Monday, March 10, 2008

What the Ebook Will Look Like Once Free

Let's take Chris Anderson's argument and assume that digital books eventually become free to the consumer. What are some ways that publishing can avoid going out of business? Anderson mentions five categories of revenue models that have worked for other categories of product:

Cross-subsidies: Buy one thing and get something else free. There are about a billion ways to run a cross-subsidy: buy the book, get the free movie ticket; buy the print book, get the ebook free; buy the event ticket, get the ebook. The benefits to the publisher and consumer vary depending on the specific offer, but they all involve having two things of value and giving one of them away free.
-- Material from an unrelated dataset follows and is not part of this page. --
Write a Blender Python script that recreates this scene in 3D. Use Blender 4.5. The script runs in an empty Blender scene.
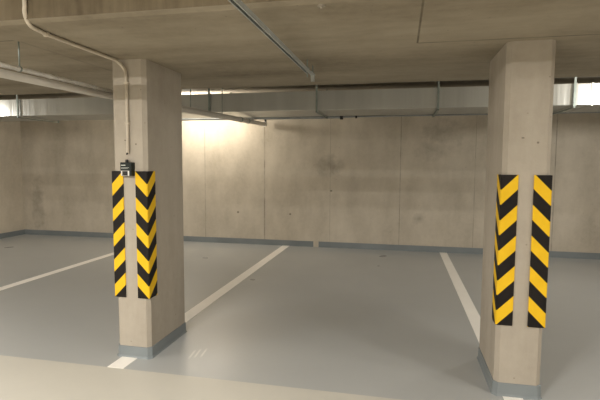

How many book publishers are in that position?

Labor exchange: You get a free ebook after doing some brief work. Anderson uses this example: "you can get free porn if you solve a few captchas". You can get a free book if you do some editing work? Likelihood for book publishing? Not likely.

Gift economy: You get a free ebook, no strings attached. It's free. You win, the publisher loses. Likelihood? Well, I'd say unlikely except that I'm not sure this isn't what's happened to music recording.

"Freemium": The basic version is free, the premium version costs money. Publishers are now publishing two books per book, dumbing down the real book into a free version. Likelihood? Not likely.

Advertising: Every ebook is free, but there are ads in them. Likelihood? Well, it's already happening. More soon.